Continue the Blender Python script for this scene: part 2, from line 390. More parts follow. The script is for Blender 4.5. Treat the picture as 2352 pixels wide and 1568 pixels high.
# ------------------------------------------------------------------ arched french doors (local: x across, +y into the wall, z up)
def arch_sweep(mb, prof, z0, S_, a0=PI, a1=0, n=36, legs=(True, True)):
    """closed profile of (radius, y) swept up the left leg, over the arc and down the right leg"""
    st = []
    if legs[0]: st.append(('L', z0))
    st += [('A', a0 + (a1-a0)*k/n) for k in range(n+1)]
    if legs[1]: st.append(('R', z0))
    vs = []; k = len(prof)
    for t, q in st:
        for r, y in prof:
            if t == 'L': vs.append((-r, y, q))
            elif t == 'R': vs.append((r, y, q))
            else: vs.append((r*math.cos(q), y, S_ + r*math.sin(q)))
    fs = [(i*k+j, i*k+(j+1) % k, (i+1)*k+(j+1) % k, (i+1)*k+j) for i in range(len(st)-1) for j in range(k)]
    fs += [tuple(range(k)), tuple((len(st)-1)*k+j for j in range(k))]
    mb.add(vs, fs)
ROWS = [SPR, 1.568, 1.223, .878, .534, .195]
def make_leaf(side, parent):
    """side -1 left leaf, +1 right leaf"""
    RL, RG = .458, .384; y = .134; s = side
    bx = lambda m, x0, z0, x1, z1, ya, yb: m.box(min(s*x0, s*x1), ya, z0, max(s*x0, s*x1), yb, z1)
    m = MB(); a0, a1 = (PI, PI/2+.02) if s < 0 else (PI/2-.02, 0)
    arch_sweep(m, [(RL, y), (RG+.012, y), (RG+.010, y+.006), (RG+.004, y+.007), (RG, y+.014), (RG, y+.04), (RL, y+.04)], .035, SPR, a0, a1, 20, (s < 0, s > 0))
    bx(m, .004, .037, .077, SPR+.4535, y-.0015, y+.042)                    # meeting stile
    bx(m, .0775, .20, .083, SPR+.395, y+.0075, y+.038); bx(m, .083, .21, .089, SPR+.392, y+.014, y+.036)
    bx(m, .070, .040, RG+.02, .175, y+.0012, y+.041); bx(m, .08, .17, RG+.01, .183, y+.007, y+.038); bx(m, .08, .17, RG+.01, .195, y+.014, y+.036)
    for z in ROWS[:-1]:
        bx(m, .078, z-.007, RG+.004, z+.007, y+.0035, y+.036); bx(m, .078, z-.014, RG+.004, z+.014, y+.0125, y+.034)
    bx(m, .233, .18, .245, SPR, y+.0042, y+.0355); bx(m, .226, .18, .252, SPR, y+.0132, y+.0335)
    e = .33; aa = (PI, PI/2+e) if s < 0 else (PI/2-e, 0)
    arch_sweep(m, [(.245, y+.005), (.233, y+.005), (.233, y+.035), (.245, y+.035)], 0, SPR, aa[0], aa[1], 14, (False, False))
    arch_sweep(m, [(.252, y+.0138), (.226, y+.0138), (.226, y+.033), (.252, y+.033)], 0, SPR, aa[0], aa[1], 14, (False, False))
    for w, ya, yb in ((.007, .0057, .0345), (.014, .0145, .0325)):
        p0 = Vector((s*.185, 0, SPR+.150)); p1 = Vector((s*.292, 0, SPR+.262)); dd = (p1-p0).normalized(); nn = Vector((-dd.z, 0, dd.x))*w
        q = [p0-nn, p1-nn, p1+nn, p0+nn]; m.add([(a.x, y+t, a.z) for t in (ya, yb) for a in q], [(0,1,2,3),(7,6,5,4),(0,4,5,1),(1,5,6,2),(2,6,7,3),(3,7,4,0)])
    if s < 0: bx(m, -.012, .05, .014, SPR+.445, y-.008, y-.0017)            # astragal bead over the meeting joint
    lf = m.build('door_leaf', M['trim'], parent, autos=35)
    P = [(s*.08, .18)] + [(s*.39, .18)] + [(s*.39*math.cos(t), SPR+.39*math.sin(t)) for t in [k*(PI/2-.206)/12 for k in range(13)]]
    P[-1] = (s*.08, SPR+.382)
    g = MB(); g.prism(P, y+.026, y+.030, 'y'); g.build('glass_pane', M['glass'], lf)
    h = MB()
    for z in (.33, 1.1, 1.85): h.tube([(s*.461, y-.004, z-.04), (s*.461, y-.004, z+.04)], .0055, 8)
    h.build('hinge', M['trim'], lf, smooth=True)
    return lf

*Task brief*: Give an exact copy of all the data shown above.

*Reply*:
Continue the Blender Python script for this scene: part 2, from line 390. More parts follow. The script is for Blender 4.5. Treat the picture as 2352 pixels wide and 1568 pixels high.
# ------------------------------------------------------------------ arched french doors (local: x across, +y into the wall, z up)
def arch_sweep(mb, prof, z0, S_, a0=PI, a1=0, n=36, legs=(True, True)):
    """closed profile of (radius, y) swept up the left leg, over the arc and down the right leg"""
    st = []
    if legs[0]: st.append(('L', z0))
    st += [('A', a0 + (a1-a0)*k/n) for k in range(n+1)]
    if legs[1]: st.append(('R', z0))
    vs = []; k = len(prof)
    for t, q in st:
        for r, y in prof:
            if t == 'L': vs.append((-r, y, q))
            elif t == 'R': vs.append((r, y, q))
            else: vs.append((r*math.cos(q), y, S_ + r*math.sin(q)))
    fs = [(i*k+j, i*k+(j+1) % k, (i+1)*k+(j+1) % k, (i+1)*k+j) for i in range(len(st)-1) for j in range(k)]
    fs += [tuple(range(k)), tuple((len(st)-1)*k+j for j in range(k))]
    mb.add(vs, fs)
ROWS = [SPR, 1.568, 1.223, .878, .534, .195]
def make_leaf(side, parent):
    """side -1 left leaf, +1 right leaf"""
    RL, RG = .458, .384; y = .134; s = side
    bx = lambda m, x0, z0, x1, z1, ya, yb: m.box(min(s*x0, s*x1), ya, z0, max(s*x0, s*x1), yb, z1)
    m = MB(); a0, a1 = (PI, PI/2+.02) if s < 0 else (PI/2-.02, 0)
    arch_sweep(m, [(RL, y), (RG+.012, y), (RG+.010, y+.006), (RG+.004, y+.007), (RG, y+.014), (RG, y+.04), (RL, y+.04)], .035, SPR, a0, a1, 20, (s < 0, s > 0))
    bx(m, .004, .037, .077, SPR+.4535, y-.0015, y+.042)                    # meeting stile
    bx(m, .0775, .20, .083, SPR+.395, y+.0075, y+.038); bx(m, .083, .21, .089, SPR+.392, y+.014, y+.036)
    bx(m, .070, .040, RG+.02, .175, y+.0012, y+.041); bx(m, .08, .17, RG+.01, .183, y+.007, y+.038); bx(m, .08, .17, RG+.01, .195, y+.014, y+.036)
    for z in ROWS[:-1]:
        bx(m, .078, z-.007, RG+.004, z+.007, y+.0035, y+.036); bx(m, .078, z-.014, RG+.004, z+.014, y+.0125, y+.034)
    bx(m, .233, .18, .245, SPR, y+.0042, y+.0355); bx(m, .226, .18, .252, SPR, y+.0132, y+.0335)
    e = .33; aa = (PI, PI/2+e) if s < 0 else (PI/2-e, 0)
    arch_sweep(m, [(.245, y+.005), (.233, y+.005), (.233, y+.035), (.245, y+.035)], 0, SPR, aa[0], aa[1], 14, (False, False))
    arch_sweep(m, [(.252, y+.0138), (.226, y+.0138), (.226, y+.033), (.252, y+.033)], 0, SPR, aa[0], aa[1], 14, (False, False))
    for w, ya, yb in ((.007, .0057, .0345), (.014, .0145, .0325)):
        p0 = Vector((s*.185, 0, SPR+.150)); p1 = Vector((s*.292, 0, SPR+.262)); dd = (p1-p0).normalized(); nn = Vector((-dd.z, 0, dd.x))*w
        q = [p0-nn, p1-nn, p1+nn, p0+nn]; m.add([(a.x, y+t, a.z) for t in (ya, yb) for a in q], [(0,1,2,3),(7,6,5,4),(0,4,5,1),(1,5,6,2),(2,6,7,3),(3,7,4,0)])
    if s < 0: bx(m, -.012, .05, .014, SPR+.445, y-.008, y-.0017)            # astragal bead over the meeting joint
    lf = m.build('door_leaf', M['trim'], parent, autos=35)
    P = [(s*.08, .18)] + [(s*.39, .18)] + [(s*.39*math.cos(t), SPR+.39*math.sin(t)) for t in [k*(PI/2-.206)/12 for k in range(13)]]
    P[-1] = (s*.08, SPR+.382)
    g = MB(); g.prism(P, y+.026, y+.030, 'y'); g.build('glass_pane', M['glass'], lf)
    h = MB()
    for z in (.33, 1.1, 1.85): h.tube([(s*.461, y-.004, z-.04), (s*.461, y-.004, z+.04)], .0055, 8)
    h.build('hinge', M['trim'], lf, smooth=True)
    return lf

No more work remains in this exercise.